The Middlesteins’ family issues extend beyond the direct family into the Jewish community to which the family belongs. Judaism is used not as a theme, though, but as a way of organizing life and community. Edie’s grandchildren have bar mitzvah lessons to show that they are entering a part of life where adult issues that they are unequipped to handle will be thrust upon them. Characters go to synagogue services so we can see the difference between the intimate relationship of a family and the selected information shared with friends. “The Middlesteins” is a book of real substance — a story told with grace.

“The Onion Book of Known Knowledge” by The Onion

The deadpan style of The Onion’s sharp, cutting-edge satire has so far been chronicled in its print newspapers, online articles, videos and podcasts. It has also published 11 books, most of which anthologized its news articles.

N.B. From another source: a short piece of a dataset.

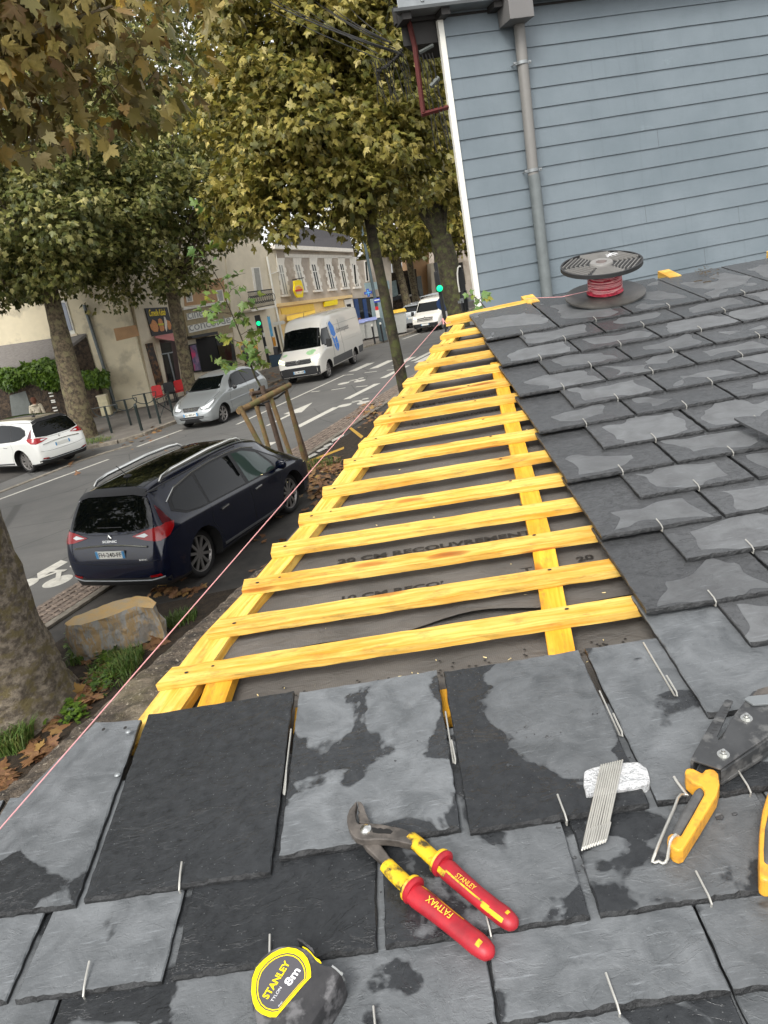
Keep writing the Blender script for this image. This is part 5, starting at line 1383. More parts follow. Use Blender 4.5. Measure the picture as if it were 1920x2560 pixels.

“The Onion Book of Known Knowledge” presents the most new content The Onion has ever put in print. The book is a large, glossy-paged encyclopedia on every subject from “Aapanthera” (“previously unknown breed of African big cat that, by 2012, had eaten all of the world’s aardvarks and taken its place at the top of every alphabetically organized list”) to ZZ Top. The volume is packed with an amazing amount of consistently funny humor, including fun sidebars (such as “Toast, adult stage in the life cycle of bread”) and features (“Some Species of Animal and How to Kill Them”). At the beginning of each section, the letter of the alphabet under which the section is organized has an entry that explains that letter’s role in society.

Presented in an encyclopedia format, the book maintains The Onion’s tradition of sharply addressing the truth through satire. The “American Civil War,” for example, described as an “ongoing conflict between the northern and southern regions of the United States,” is dated as starting in 1861 and ongoing in the present. The format also allows The Onion to adopt the matter-of-fact tone it uses for news articles while stating falsehoods.

“Zweibel, T. Herman,” The Onion’s fictional “plutocrat, business magnate, former governor of his state, and most notably, publisher emeritus of The Onion,” is the penultimate entry of the book. From 1896 to 2000, Mr. Zweibel wrote influential columns for the paper. In 2003, he was launched into Andromeda Galaxy, but The Onion remains as funny as ever without him.